>> Begin Materials provided

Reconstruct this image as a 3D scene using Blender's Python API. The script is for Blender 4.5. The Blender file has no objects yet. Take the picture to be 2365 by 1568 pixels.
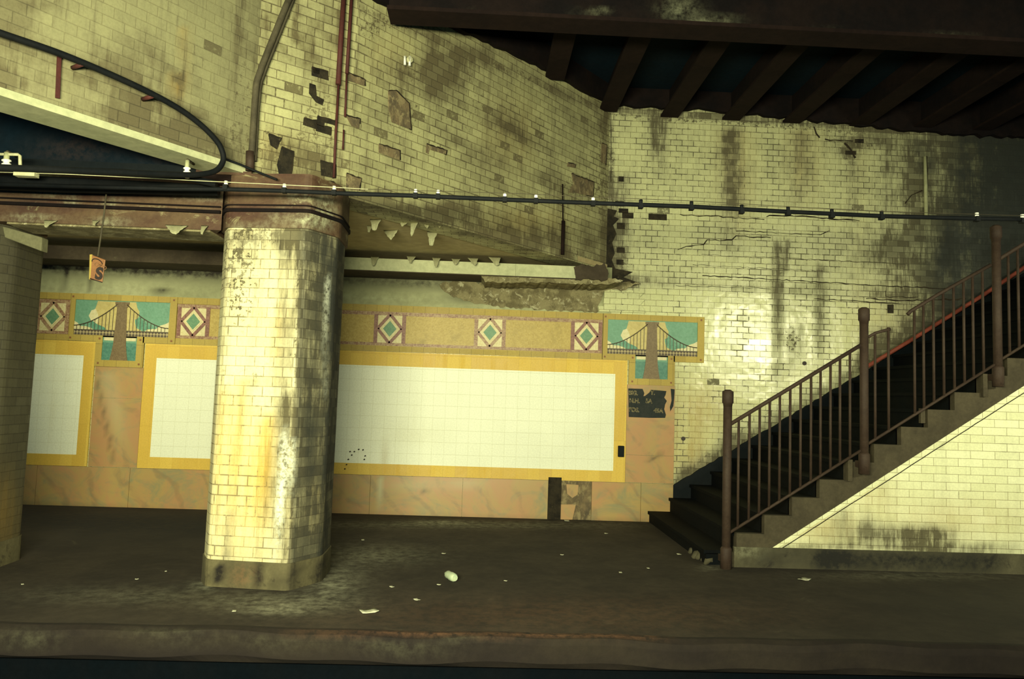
import bpy, math, random
import numpy as np
from mathutils import Vector, Matrix
random.seed(7); rng = np.random.default_rng(7)
scene = bpy.context.scene
COL = scene.collection

# ------------------------------------------------------------------ camera
F = 1750.0; YAW, PITCH, ROLL = 0.037, 0.0768, 0.0336
CAM = Vector((0, 0, 1.5))
FW = Vector((math.sin(YAW)*math.cos(PITCH), math.cos(YAW)*math.cos(PITCH), math.sin(PITCH)))
_r0 = Vector((math.cos(YAW), -math.sin(YAW), 0)); _u0 = _r0.cross(FW)
XC = math.cos(ROLL)*_r0 + math.sin(ROLL)*_u0
YC = -math.sin(ROLL)*_r0 + math.cos(ROLL)*_u0
cd = bpy.data.cameras.new('camera'); cam = bpy.data.objects.new('camera', cd); COL.objects.link(cam)
cd.sensor_width = 36.0; cd.lens = F/2365*36.0; cd.clip_start = 0.05
cam.matrix_world = Matrix(((XC.x, YC.x, -FW.x, CAM.x), (XC.y, YC.y, -FW.y, CAM.y), (XC.z, YC.z, -FW.z, CAM.z), (0, 0, 0, 1)))
scene.camera = cam

# ------------------------------------------------------------------ world, exposure, lights
scene.view_settings.view_transform = 'Standard'; scene.view_settings.look = 'None'
scene.view_settings.exposure = -0.08; scene.view_settings.gamma = 1.0
world = bpy.data.worlds.new('world'); scene.world = world; world.use_nodes = True
world.node_tree.nodes['Background'].inputs[0].default_value = (0.10, 0.40, 0.62, 1)
world.node_tree.nodes['Background'].inputs[1].default_value = 0.18

def area(name, loc, target, sx, sy, power, color, spread=180):
    l = bpy.data.lights.new(name, 'AREA'); l.shape = 'RECTANGLE'; l.size = sx; l.size_y = sy
    l.energy = power; l.color = color; l.spread = math.radians(spread)
    o = bpy.data.objects.new(name, l); COL.objects.link(o); o.location = loc
    o.rotation_euler = (Vector(target) - Vector(loc)).to_track_quat('-Z', 'Y').to_euler()
    return o
def spot(name, loc, target, power, color, angle, blend, radius):
    l = bpy.data.lights.new(name, 'SPOT'); l.energy = power; l.color = color
    l.spot_size = math.radians(angle); l.spot_blend = blend; l.shadow_soft_size = radius
    o = bpy.data.objects.new(name, l); COL.objects.link(o); o.location = loc
    o.rotation_euler = (Vector(target) - Vector(loc)).to_track_quat('-Z', 'Y').to_euler()
    return o
WARM = (1.0, 0.97, 0.62); GREEN = (0.95, 1.0, 0.55)
area('lamp_track_side', (-1.0, -0.4, 2.0), (-0.8, 9.0, 1.5), 2.6, 0.5, 900, WARM, 170)
area('lamp_stairs', (7.0, 0.2, 3.1), (4.6, 9.0, 1.6), 1.3, 0.13, 52, WARM, 60)
area('fill_bay', (-4.4, 7.3, 3.12), (-5.0, 9.6, 1.4), 1.2, 0.1, 26, WARM, 150)  # added fill: brightens the left tile panel
area('lamp_high', (-1.0, 0.2, 3.2), (-0.2, 7.5, 3.6), 2.4, 0.3, 45, GREEN, 140)

# ------------------------------------------------------------------ pixel -> world and back
def ray(px, py): return FW + (px-1182.5)/F*XC - (py-784)/F*YC
def onplane(px, py, p0, n):
    d = ray(px, py); n = Vector(n); return CAM + d*((Vector(p0)-CAM).dot(n)/d.dot(n))
def atY(px, py, y): return onplane(px, py, (0, y, 0), (0, 1, 0))
def atZ(px, py, z): return onplane(px, py, (0, 0, z), (0, 0, 1))
def project(V):
    V = np.asarray(V, float) - np.array(CAM)
    w = V @ np.array(FW)
    return 1182.5 + F*(V @ np.array(XC))/w, 784 - F*(V @ np.array(YC))/w

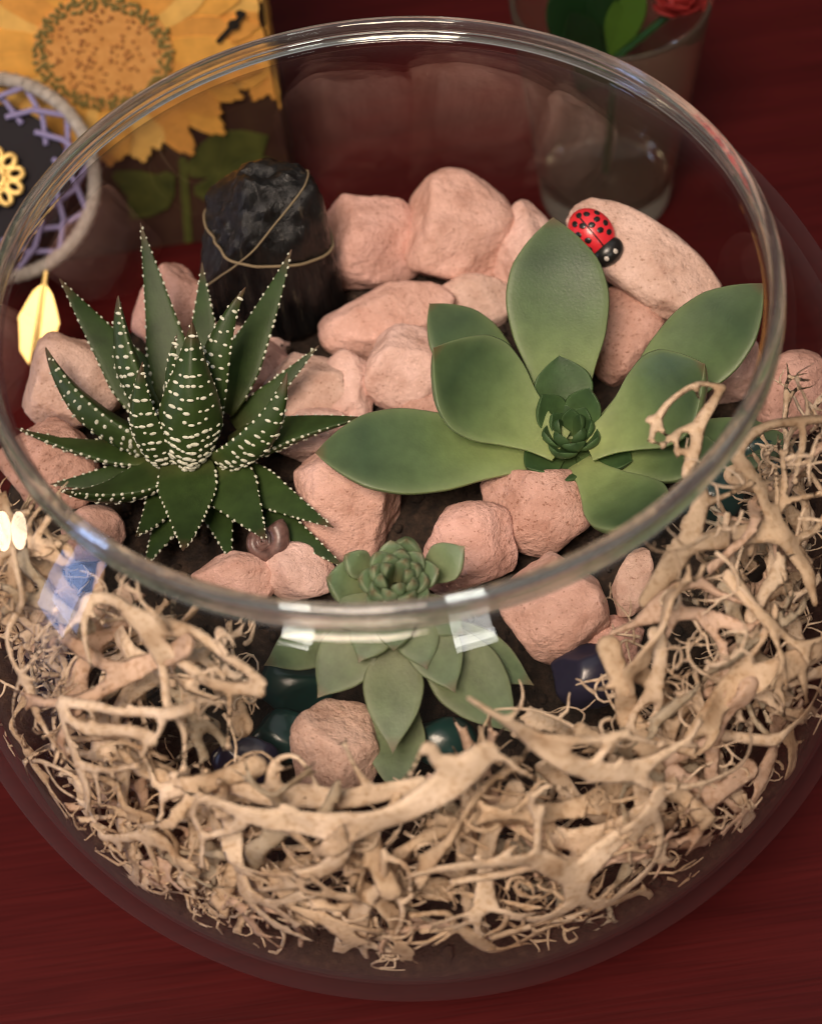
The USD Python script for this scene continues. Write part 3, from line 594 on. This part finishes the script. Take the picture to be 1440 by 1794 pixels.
# the branches that stand out, each drawn as strokes (photo x, y, width in photo pixels) on its own sloping plane
BIG = [
 ('broad lichen branch with curved forks sweeping across the bottom centre of the bowl', .10, 0, [
   [(850, 1328, 40), (800, 1368, 56), (720, 1418, 46), (650, 1440, 50), (590, 1452, 54), (530, 1452, 46), (480, 1442, 38), (415, 1426, 28), (365, 1410, 20), (338, 1418, 13), (332, 1450, 12), (346, 1490, 11), (336, 1548, 7)],
   [(600, 1450, 44), (596, 1490, 36), (572, 1528, 30), (500, 1568, 22), (448, 1588, 12)], [(430, 1436, 26), (400, 1466, 18), (345, 1488, 14)], [(790, 1350, 40), (760, 1340, 16), (745, 1312, 9), (722, 1350, 5)], [(840, 1330, 20), (880, 1340, 12), (910, 1365, 6)], [(560, 1530, 18), (470, 1548, 12), (420, 1540, 8)]]),
 ('smooth horizontal lichen stem below the hanging rosette, forked at its left end', .28, 0, [
   [(735, 1378, 26), (690, 1392, 34), (600, 1402, 38), (480, 1396, 38), (390, 1376, 30), (330, 1382, 18), (290, 1396, 13)], [(390, 1374, 22), (330, 1366, 16), (285, 1382, 12), (255, 1336, 9), (225, 1296, 6)], [(285, 1380, 11), (282, 1432, 8), (250, 1448, 5)], [(480, 1388, 30), (478, 1340, 12), (520, 1332, 8), (558, 1388, 7)], [(650, 1388, 20), (625, 1352, 9), (605, 1310, 6)]]),
 ('large forked lichen antler with a closed loop at the lower right of the bowl', .06, 0, [
   [(1012, 1540, 56), (930, 1506, 36), (850, 1516, 22), (790, 1530, 18), (726, 1552, 12)], [(1012, 1540, 54), (1062, 1500, 42), (1118, 1462, 38), (1150, 1420, 32), (1160, 1392, 26)], [(1012, 1545, 50), (1010, 1592, 38), (965, 1625, 26), (900, 1622, 12)],
   [(1150, 1430, 22), (1166, 1478, 16), (1158, 1532, 16), (1120, 1576, 24), (1062, 1614, 28), (1026, 1584, 20), (1016, 1550, 24)], [(1130, 1470, 14), (1108, 1508, 8), (1120, 1540, 5)], [(950, 1512, 20), (910, 1540, 16), (850, 1556, 16), (800, 1566, 12)], [(940, 1500, 20), (948, 1452, 16), (938, 1420, 13), (962, 1395, 9), (990, 1390, 5)], [(1150, 1400, 12), (1190, 1395, 8), (1205, 1382, 4)], [(860, 1512, 14), (900, 1480, 8)]]),
 ('pale lichen branch pierced by three oval holes right of the hanging rosette', .10, 0, [
   [(830, 1236, 8), (882, 1262, 14), (932, 1296, 30), (965, 1318, 40), (1020, 1342, 34), (1108, 1352, 38), (1160, 1334, 22), (1212, 1302, 16), (1224, 1282, 8)], [(950, 1304, 30), (992, 1292, 18), (1050, 1292, 14), (1080, 1286, 14), (1112, 1292, 11), (1152, 1304, 6)], [(1030, 1342, 22), (1052, 1314, 14), (1078, 1290, 13)], [(1080, 1288, 10), (1100, 1276, 6)], [(1112, 1356, 28), (1160, 1388, 16), (1250, 1390, 13), (1330, 1370, 12), (1350, 1330, 9), (1338, 1288, 7)], [(1100, 1345, 22), (1085, 1330, 12)], [(1200, 1310, 12), (1230, 1316, 8)], [(1250, 1390, 9), (1240, 1420, 7)]]),
 ('tall lichen strap reaching over the right rim with forked hooked tips', .30, 1, [
   [(1270, 674, 10), (1225, 672, 9), (1182, 696, 10), (1160, 727, 14), (1140, 768, 8)], [(1160, 727, 12), (1164, 758, 6)], [(1270, 676, 12), (1228, 738, 20), (1216, 790, 19), (1204, 832, 22), (1230, 862, 30), (1222, 900, 30), (1208, 945, 34), (1180, 986, 38), (1138, 1050, 24)], [(1218, 745, 14), (1190, 755, 9), (1165, 776, 6)], [(1192, 755, 8), (1180, 792, 5)], [(1225, 885, 18), (1262, 872, 10), (1300, 855, 6)]]),
 ('wide flat lichen branch arching beneath the right rim', .30, 1, [
   [(1200, 952, 26), (1262, 946, 30), (1340, 932, 36), (1382, 952, 38), (1412, 1002, 28), (1424, 1056, 14)], [(1362, 930, 34), (1340, 880, 24), (1310, 830, 28), (1292, 790, 22), (1340, 748, 15), (1400, 738, 17), (1450, 734, 14)], [(1364, 916, 10), (1366, 815, 5)], [(1400, 742, 13), (1406, 790, 12), (1398, 836, 7)], [(1390, 950, 20), (1430, 930, 12), (1450, 900, 10)], [(1320, 845, 12), (1280, 862, 8)]]),
 ('thick brownish lichen strap along the right glass', .16, 1, [
   [(1208, 1292, 18), (1250, 1242, 40), (1320, 1192, 48), (1400, 1160, 44), (1452, 1142, 40)], [(1276, 1206, 26), (1312, 1150, 15), (1358, 1092, 13), (1366, 1062, 8)], [(1330, 1080, 6), (1358, 1092, 10)], [(1262, 1240, 24), (1240, 1300, 12), (1222, 1322, 6)], [(1345, 1190, 20), (1370, 1225, 8), (1382, 1262, 5)], [(1400, 1165, 24), (1425, 1210, 16), (1440, 1240, 8)]]),
 ('pinkish feathery lichen branch below the arch at right', .34, 2, [
   [(1075, 1110, 8), (1120, 1092, 14), (1180, 1076, 22), (1250, 1078, 18), (1310, 1100, 12)], [(1120, 1090, 10), (1160, 1046, 16), (1220, 1020, 20), (1262, 1040, 12), (1320, 1062, 8)], [(1180, 1078, 10), (1164, 1120, 7), (1150, 1150, 4)], [(1220, 1082, 10), (1262, 1122, 14), (1270, 1180, 18), (1262, 1220, 12)], [(1250, 1080, 8), (1296, 1106, 10), (1322, 1090, 7)], [(1164, 1060, 8), (1150, 1080, 5)]]),
 ('forked lichen branch just under the rim at the left of the bowl', .22, 0, [
   [(92, 1128, 6), (136, 1076, 15), (150, 1052, 22), (205, 1056, 20), (242, 1092, 24), (306, 1156, 20), (372, 1200, 22), (455, 1212, 22)], [(142, 1072, 16), (150, 1130, 12), (162, 1166, 6)], [(220, 1066, 18), (300, 1100, 28), (340, 1110, 20), (395, 1150, 18), (462, 1196, 16)], [(398, 1206, 10), (400, 1262, 7), (397, 1302, 5)], [(250, 1110, 16), (278, 1170, 16), (300, 1240, 14), (330, 1248, 12)], [(300, 1240, 10), (322, 1280, 10), (324, 1336, 5)]]),
 ('cream lichen branch with blunt forked end at left behind the blue gleam', .12, 0, [
   [(100, 1230, 14), (150, 1240, 18), (220, 1252, 20), (282, 1256, 20), (332, 1244, 18)], [(282, 1258, 16), (272, 1290, 10)], [(320, 1246, 12), (338, 1232, 7)], [(96, 1240, 15), (150, 1278, 22), (222, 1288, 22), (264, 1300, 22)], [(258, 1300, 12), (248, 1328, 7)], [(104, 1246, 18), (114, 1300, 18), (132, 1342, 26), (142, 1400, 16), (128, 1448, 8)], [(140, 1346, 22), (188, 1350, 12), (232, 1342, 8)], [(164, 1350, 12), (166, 1400, 8), (158, 1444, 6)], [(188, 1350, 8), (212, 1372, 5)]]),
 ('slender lichen branch hugging the far left edge of the glass', .10, 0, [
   [(20, 960, 9), (34, 1040, 12), (16, 1110, 13), (38, 1180, 15), (52, 1240, 14), (60, 1262, 7)], [(40, 1180, 9), (66, 1150, 7), (90, 1080, 5)], [(38, 1186, 9), (14, 1230, 7), (6, 1290, 5)], [(52, 1240, 8), (84, 1300, 10), (110, 1330, 7)]]),
 ('cream lichen branch with drooping curved tips at the lower left edge', .05, 0, [
   [(165, 1482, 18), (230, 1470, 20), (262, 1468, 16), (292, 1490, 14), (318, 1532, 14), (332, 1584, 8)], [(230, 1470, 14), (268, 1450, 10), (310, 1444, 7)], [(168, 1480, 14), (148, 1434, 12), (128, 1372, 10), (60, 1350, 10), (18, 1360, 6)], [(205, 1486, 14), (200, 1510, 10), (214, 1520, 5)], [(255, 1482, 12), (272, 1540, 11), (280, 1598, 5)], [(60, 1350, 8), (84, 1388, 9), (124, 1412, 7)], [(318, 1532, 8), (344, 1570, 6), (372, 1620, 5)]]),
 ('curved lichen piece with a hooked tip hanging at the bottom left of centre', .05, 2, [
   [(398, 1576, 14), (426, 1602, 22), (446, 1640, 16), (476, 1676, 7)], [(452, 1654, 10), (490, 1656, 6)], [(430, 1600, 12), (470, 1592, 10), (500, 1602, 12), (524, 1640, 12), (522, 1676, 8)], [(470, 1592, 7), (466, 1636, 5)], [(404, 1580, 10), (385, 1606, 6), (396, 1640, 4)]]),
 ('crumpled lichen piece with ragged foot at the bottom centre of the glass', .05, 0, [
   [(672, 1500, 12), (668, 1548, 18), (634, 1590, 32), (628, 1640, 34), (640, 1660, 24), (700, 1688, 12), (742, 1664, 7)], [(625, 1645, 26), (596, 1690, 12)], [(630, 1655, 20), (640, 1704, 9)], [(626, 1600, 14), (596, 1640, 9), (582, 1688, 6)], [(668, 1545, 10), (706, 1590, 10), (690, 1650, 8)], [(675, 1505, 9), (715, 1520, 9), (720, 1570, 6)]]),
 ('ragged lichen branch lying along the bottom right of the glass', .04, 1, [
   [(740, 1640, 12), (800, 1626, 18), (836, 1656, 30), (870, 1686, 26), (905, 1680, 16), (960, 1644, 14), (1004, 1636, 8)], [(800, 1626, 12), (780, 1600, 10), (730, 1612, 7)], [(836, 1650, 12), (880, 1630, 12), (890, 1600, 8)], [(940, 1650, 9), (934, 1626, 5)], [(800, 1630, 10), (760, 1668, 7)]]),
]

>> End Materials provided

Starting with the first line of the data above and ending with the line containing "COL = scene.collection", please restate every line exactly, leaving images out.

Reconstruct this image as a 3D scene using Blender's Python API. The script is for Blender 4.5. The Blender file has no objects yet. Take the picture to be 2365 by 1568 pixels.
import bpy, math, random
import numpy as np
from mathutils import Vector, Matrix
random.seed(7); rng = np.random.default_rng(7)
scene = bpy.context.scene
COL = scene.collection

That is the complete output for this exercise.